— THE PROBLEM —
Extract every line where the string "that" appears.

— DATASET EXTRACT —
+++
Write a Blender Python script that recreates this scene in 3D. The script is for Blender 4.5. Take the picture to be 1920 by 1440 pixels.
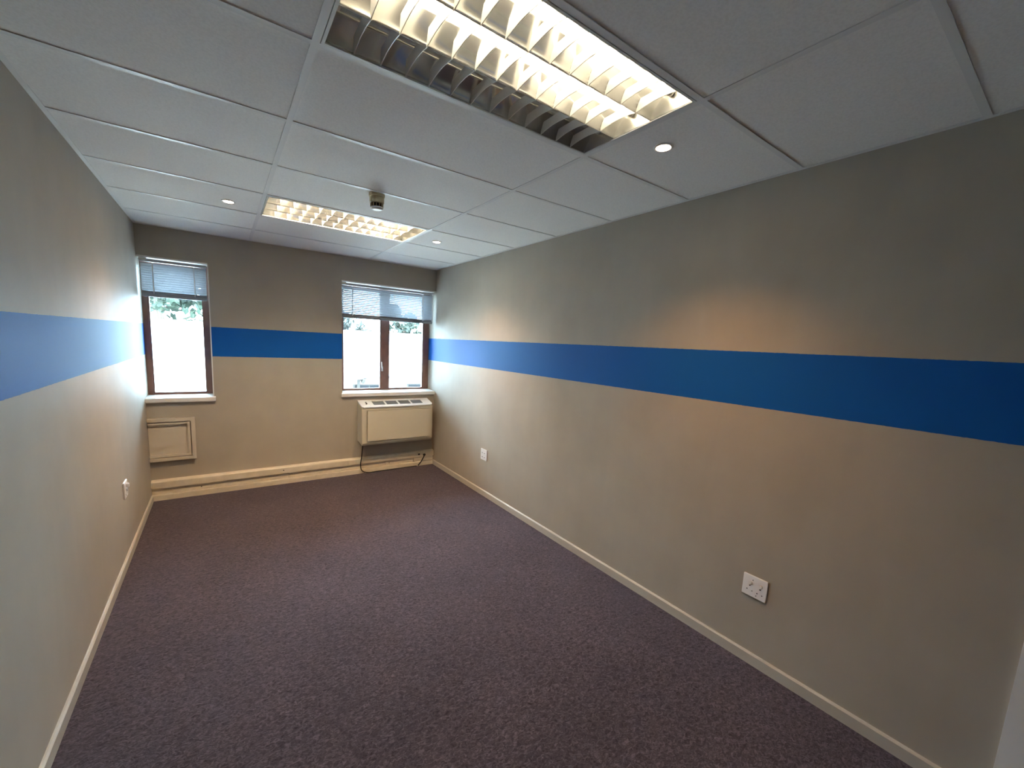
import bpy, bmesh, math, random
from mathutils import Vector, Matrix
random.seed(7)
S = bpy.context.scene
COL = S.collection
for o in list(bpy.data.objects):
    bpy.data.objects.remove(o)

# ------------------------------------------------------------------ room measures (metres)
XL, XR = -0.8925, 2.0887          # left and right wall faces
YB, YF = 0.570, -5.75             # window wall face, wall behind the camera
H = 2.6166                        # ceiling face
S0, S1 = 1.428, 1.725             # blue stripe
WT = 0.30                         # outer wall thickness
WD = 0.20                         # depth of the window frame behind the wall face

# ------------------------------------------------------------------ camera
cam = bpy.data.cameras.new('camera')
cam.sensor_fit = 'HORIZONTAL'
cam.sensor_width = 36.0
cam.lens = 767.527 / 1920 * 36.0
cam.shift_x = 9.90 / 1920
cam.shift_y = 30.5 / 1920
cam.clip_start = 0.02
cam.clip_end = 400
camo = bpy.data.objects.new('camera', cam)
COL.objects.link(camo)
_R = Vector((0.82174, -0.5677, 0.04964)).normalized()
_F = Vector((0.56868, 0.8113, -0.13562)).normalized()
_U = _R.cross(_F).normalized()
_M = Matrix((_R, _U, -_F)).transposed().to_4x4()
_M.translation = Vector((-0.28146, -4.5626, 1.69968))
camo.matrix_world = _M
S.camera = camo

# ------------------------------------------------------------------ world, sun, exposure
SKY = 21.0
TUBE_FAR = 40.0
TUBE_NEAR = 11.5
SPOT_NEAR = 34.0
SPOT_FAR = 48.0
w = bpy.data.worlds.new('world'); S.world = w
w.use_nodes = True
bg = w.node_tree.nodes['Background']
bg.inputs[0].default_value = (0.52, 0.77, 1.0, 1)
bg.inputs[1].default_value = SKY
sun = bpy.data.lights.new('sun', 'SUN')
sun.energy = 14.0
sun.angle = 0.01
sun.color = (1.0, 0.95, 0.86)
suno = bpy.data.objects.new('sun', sun)
COL.objects.link(suno)
suno.rotation_euler = (math.radians(38), 0, math.radians(18))   # high sun behind the building: never enters the windows
S.view_settings.view_transform = 'Standard'
S.view_settings.look = 'None'
S.view_settings.gamma = 1.0
S.view_settings.use_curve_mapping = False
S.view_settings.exposure = 1.22

# ------------------------------------------------------------------ materials
MATS = {}
def nodes(name):
    m = bpy.data.materials.new(name); m.use_nodes = True
    MATS[name] = m
    nt = m.node_tree
    return m, nt, nt.nodes['Principled BSDF']
def simple(name, col, rough=0.6, metal=0.0, spec=0.5, bump=0.0, bscale=200.0, var=0.0, vscale=6.0):
    m, nt, b = nodes(name)
    b.inputs['Base Color'].default_value = (*col, 1)
    b.inputs['Roughness'].default_value = rough
    b.inputs['Metallic'].default_value = metal
    b.inputs['Specular IOR Level'].default_value = spec
    tc = nt.nodes.new('ShaderNodeTexCoord')
    if bump:
        n = nt.nodes.new('ShaderNodeTexNoise'); n.inputs['Scale'].default_value = bscale
        n.inputs['Detail'].default_value = 3
        bp = nt.nodes.new('ShaderNodeBump'); bp.inputs['Strength'].default_value = bump
        bp.inputs['Distance'].default_value = 0.002
        nt.links.new(tc.outputs['Object'], n.inputs['Vector'])
        nt.links.new(n.outputs['Fac'], bp.inputs['Height'])
        nt.links.new(bp.outputs['Normal'], b.inputs['Normal'])
    if var:
        n = nt.nodes.new('ShaderNodeTexNoise'); n.inputs['Scale'].default_value = vscale
        n.inputs['Detail'].default_value = 5
        r = nt.nodes.new('ShaderNodeValToRGB')
        r.color_ramp.elements[0].position = 0.3; r.color_ramp.elements[1].position = 0.7
        r.color_ramp.elements[0].color = (*[c * (1 - var) for c in col], 1)
        r.color_ramp.elements[1].color = (*[min(1, c * (1 + var)) for c in col], 1)
        nt.links.new(tc.outputs['Object'], n.inputs['Vector'])
        nt.links.new(n.outputs['Fac'], r.inputs['Fac'])
        nt.links.new(r.outputs['Color'], b.inputs['Base Color'])
    return m
def emit(name, col, strength):
    m = bpy.data.materials.new(name); m.use_nodes = True; MATS[name] = m
    nt = m.node_tree; nt.nodes.clear()
    e = nt.nodes.new('ShaderNodeEmission'); o = nt.nodes.new('ShaderNodeOutputMaterial')
    e.inputs[0].default_value = (*col, 1); e.inputs[1].default_value = strength
    nt.links.new(e.outputs[0], o.inputs[0])
    return m

def wall_paint():
    m, nt, b = nodes('wall_paint')
    L = nt.links.new
    geo = nt.nodes.new('ShaderNodeNewGeometry')
    sep = nt.nodes.new('ShaderNodeSeparateXYZ'); L(geo.outputs['Position'], sep.inputs[0])
    nw = nt.nodes.new('ShaderNodeTexNoise'); nw.inputs['Scale'].default_value = 45
    L(geo.outputs['Position'], nw.inputs['Vector'])
    ma = nt.nodes.new('ShaderNodeMath'); ma.operation = 'MULTIPLY_ADD'
    ma.inputs[1].default_value = 0.004; ma.inputs[2].default_value = -0.002
    L(nw.outputs['Fac'], ma.inputs[0])
    z = nt.nodes.new('ShaderNodeMath'); z.operation = 'ADD'
    L(sep.outputs['Z'], z.inputs[0]); L(ma.outputs[0], z.inputs[1])
    g = nt.nodes.new('ShaderNodeMath'); g.operation = 'GREATER_THAN'; g.inputs[1].default_value = S0
    l = nt.nodes.new('ShaderNodeMath'); l.operation = 'LESS_THAN'; l.inputs[1].default_value = S1
    L(z.outputs[0], g.inputs[0]); L(z.outputs[0], l.inputs[0])
    f = nt.nodes.new('ShaderNodeMath'); f.operation = 'MULTIPLY'
    L(g.outputs[0], f.inputs[0]); L(l.outputs[0], f.inputs[1])
    # stone paint with faint roller mottling and scuffs
    n = nt.nodes.new('ShaderNodeTexNoise'); n.inputs['Scale'].default_value = 3.2; n.inputs['Detail'].default_value = 6
    L(geo.outputs['Position'], n.inputs['Vector'])
    r = nt.nodes.new('ShaderNodeValToRGB')
    r.color_ramp.elements[0].position = 0.3; r.color_ramp.elements[1].position = 0.7
    r.color_ramp.elements[0].color = (0.385, 0.347, 0.290, 1)
    r.color_ramp.elements[1].color = (0.420, 0.380, 0.320, 1)
    L(n.outputs['Fac'], r.inputs['Fac'])
    mp = nt.nodes.new('ShaderNodeMapping'); mp.inputs['Scale'].default_value = (1.6, 2.6, 0.45)
    L(geo.outputs['Position'], mp.inputs['Vector'])
    ns = nt.nodes.new('ShaderNodeTexNoise'); ns.inputs['Scale'].default_value = 2.4; ns.inputs['Detail'].default_value = 7; ns.inputs['Distortion'].default_value = 0.8
    L(mp.outputs[0], ns.inputs['Vector'])
    rs = nt.nodes.new('ShaderNodeValToRGB')
    rs.color_ramp.elements[0].position = 0.35; rs.color_ramp.elements[0].color = (0.988, 0.988, 0.988, 1)
    rs.color_ramp.elements[1].position = 0.68; rs.color_ramp.elements[1].color = (1.022, 1.021, 1.02, 1)
    L(ns.outputs['Fac'], rs.inputs['Fac'])
    sm = nt.nodes.new('ShaderNodeMix'); sm.data_type = 'RGBA'; sm.blend_type = 'MULTIPLY'; sm.inputs['Factor'].default_value = 1
    L(r.outputs['Color'], sm.inputs['A']); L(rs.outputs['Color'], sm.inputs['B'])
    mx = nt.nodes.new('ShaderNodeMix'); mx.data_type = 'RGBA'
    L(f.outputs[0], mx.inputs['Factor']); L(sm.outputs['Result'], mx.inputs['A'])
    mx.inputs['B'].default_value = (0.005, 0.100, 0.40, 1)
    L(mx.outputs['Result'], b.inputs['Base Color'])
    b.inputs['Roughness'].default_value = 0.55
    b.inputs['Specular IOR Level'].default_value = 0.16
    nb = nt.nodes.new('ShaderNodeTexNoise'); nb.inputs['Scale'].default_value = 260
    L(geo.outputs['Position'], nb.inputs['Vector'])
    bp = nt.nodes.new('ShaderNodeBump'); bp.inputs['Strength'].default_value = 0.25; bp.inputs['Distance'].default_value = 0.001
    L(nb.outputs['Fac'], bp.inputs['Height']); L(bp.outputs['Normal'], b.inputs['Normal'])
wall_paint()

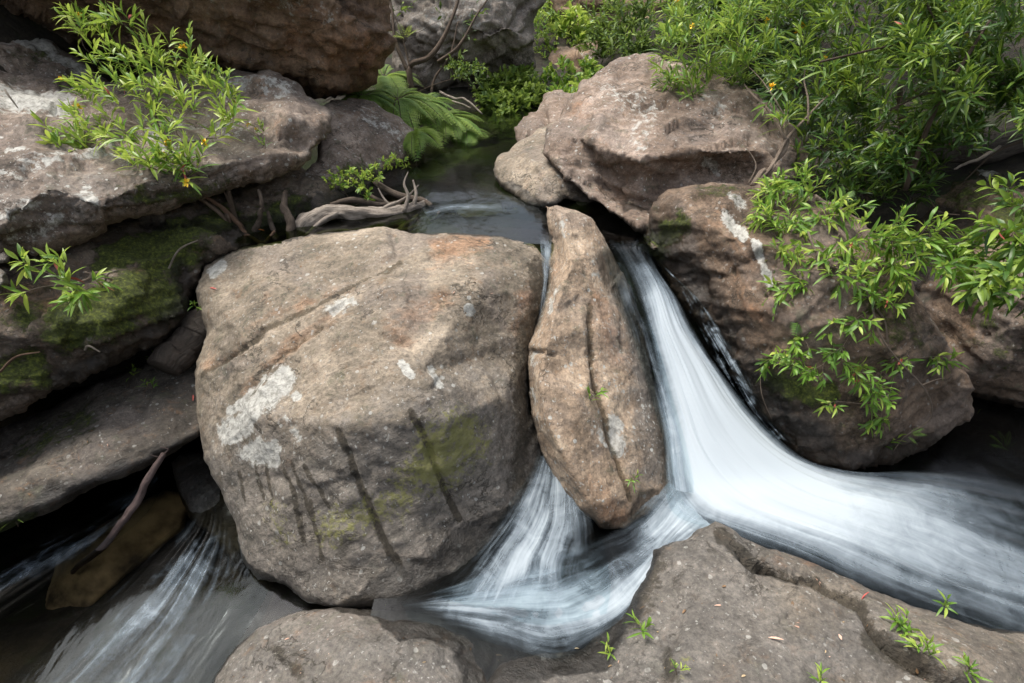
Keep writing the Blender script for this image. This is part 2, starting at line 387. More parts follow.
    nf = len(P); V = np.vstack([Vf, Vb[n:]]); Fb2 = np.where(Fb < n, Fb, Fb - n + nf)[:, ::-1]
    Fa = np.vstack([F, Fb2])
    # orient so that the near face points to the camera
    fn = np.cross(V[Fa[:, 1]] - V[Fa[:, 0]], V[Fa[:, 2]] - V[Fa[:, 0]]); cc = V[Fa].mean(1) - np.array([0, 0, CZ])
    sgn = (fn * cc).sum(1); front = np.arange(len(Fa)) < len(F)
    flip = np.where(front, sgn > 0, sgn < 0); Fa[flip] = Fa[flip][:, ::-1]
    N = normals(V, Fa); so = seed * 7.77
    q = V + so
    # strata run across a tilted bedding normal
    bn = np.array(strata); bn = bn / np.linalg.norm(bn); hgt = q @ bn
    lay = fbm(np.c_[hgt * 5.5 + .5 * fbm(q, 1.4, 3, 5), q[:, 0] * .35, q[:, 1] * .35], 1, 4, 31, .6)
    disp = amp * (1.5 * fbm(q, 1.9, 3, 21) + .8 * fbm(q, 6, 4, 22, .55) + .9 * lay - .8 * np.clip(fbm(q, 2.6, 5, 25, .6, True), .3, 1) + .25 * fbm(q, 14, 4, 27, .7))
    for fq, ka in ((4.2, 1.), (9.5, .55)):      # sandstone beds weather into little steps
        hh = hgt * fq + .9 * fbm(q, 1.2, 4, 33) + .25 * fbm(q, 6, 3, 34); fr = hh - np.floor(hh); hv = _h(np.floor(hh).astype(np.int64), 0 * nf, 0 * nf, 5 + seed)
        disp += amp * layer * ka * (.55 + .45 * fbm(q, 1.7, 2, 35)) * (1.3 * (sstep(0, .16, fr) - fr) + .7 * hv * sstep(0, .1, fr) * sstep(1, .9, fr))
    if chip: disp += amp * chip * (1.1 * cellfacet(q + .05 * fbm(q, 3, 3, 41)[:, None], 2.6, seed) + .55 * cellfacet(q + .03 * fbm(q, 7, 2, 42)[:, None], 6, seed + 9) + .25 * cellfacet(q * np.array([1, 1, 1.6]), 15, seed + 19))
    disp[:nf] *= .6 + .4 * np.clip(D / 16, 0, 1)
    disp += .0035 * finesc * fbm(q, 26, 3, 23, .6)
    pix = np.full((len(V), 2), -9999.); pix[:nf] = P
    for c in cracks:
        pts, wd, dp = c[:3]; d, par = seg_dist(P, pts)
        wob = 1 + .5 * fbm(q[:nf], 6, 3, 51)
        d = d + 3.0 * fbm(q[:nf], 9, 3, 52) * (wd > 3)
        prof = np.exp(-(d / (wd * wob)) ** 2); fade = np.clip(np.minimum(par, 1 - par) * 8, .15, 1)
        if len(c) > 3 and c[3] == 'step':      # one side sits lower
            A = np.array(pts, float); dirv = A[-1, :2] - A[0, :2]; side = np.sign((P[:, 0] - A[0, 0]) * dirv[1] - (P[:, 1] - A[0, 1]) * dirv[0])
            disp[:nf] -= dp * np.where(side > 0, np.exp(-(d / (wd * 5)) ** 2), prof * .3) * fade
        else: disp[:nf] -= dp * prof * fade
    V = V + N * disp[:, None]
    at = {k_: np.zeros(len(V)) for k_ in ('lichen', 'moss', 'wet', 'orange', 'stain', 'algae', 'grey')}
    Wp = np.c_[13 * fbm(q[:nf], 5, 5, 81, .65) , 13 * fbm(q[:nf], 5, 5, 82, .65)] * (1 if sp > 2.8 else .5)
    for k_, pts, rad_, st_ in stains:
        Pw = P + Wp * min(1., rad_ / 13.)
        d, _ = seg_dist(Pw, pts) if len(pts) > 1 else (np.hypot(Pw[:, 0] - pts[0][0], Pw[:, 1] - pts[0][1]), 0)
        at[k_][:nf] = np.maximum(at[k_][:nf], st_ * np.clip(1.15 - d / rad_ * .62, 0, 1))
    lev = np.where(V[:, 1] > 3.72, .02, -1.38 + .26 * sstep(-1.3, -.5, V[:, 0]))
    at['wet'] = np.maximum(at['wet'], 1.2 * sstep(.10, .02, V[:, 2] - lev + .09 * fbm(q, 3, 4, 91)))
    if any(s_[0] == 'moss' and s_[3] > .9 for s_ in stains): at['moss'][nf:] = .4
    o = mesh_obj(name, V, Fa, mat, attrs=at)
    return tag(o, label, cat, group, kind)

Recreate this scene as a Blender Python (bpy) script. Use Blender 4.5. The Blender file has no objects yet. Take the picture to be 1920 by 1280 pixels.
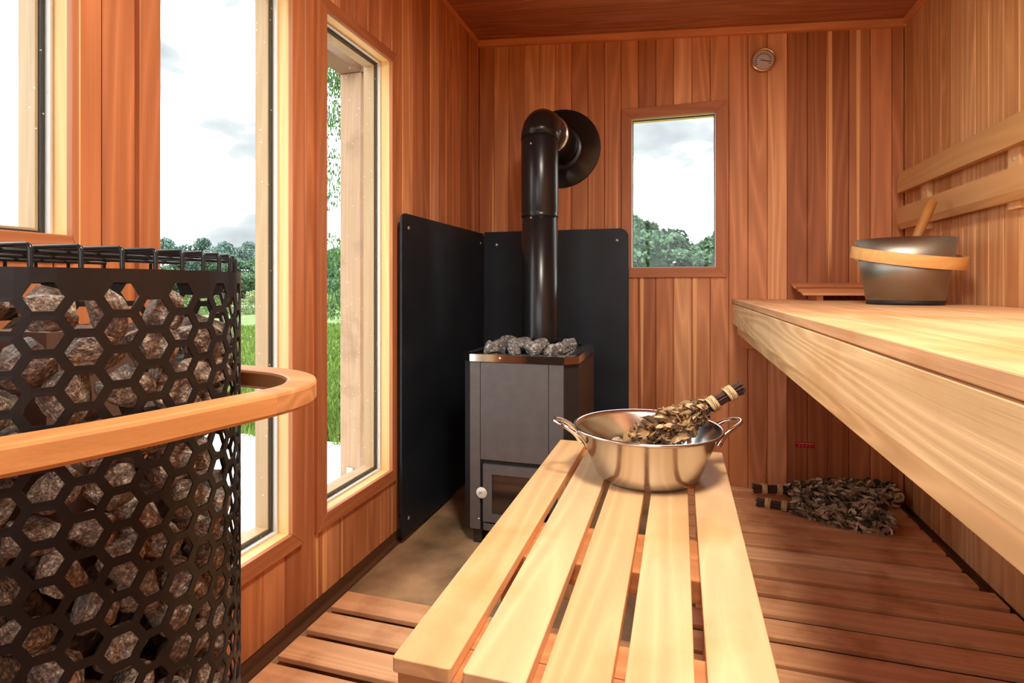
+++
— RESPONSE —
Write a Blender Python script that recreates this scene in 3D. The script is for Blender 4.5. Take the picture to be 1920 by 1440 pixels.
    # orient so that the near face points to the camera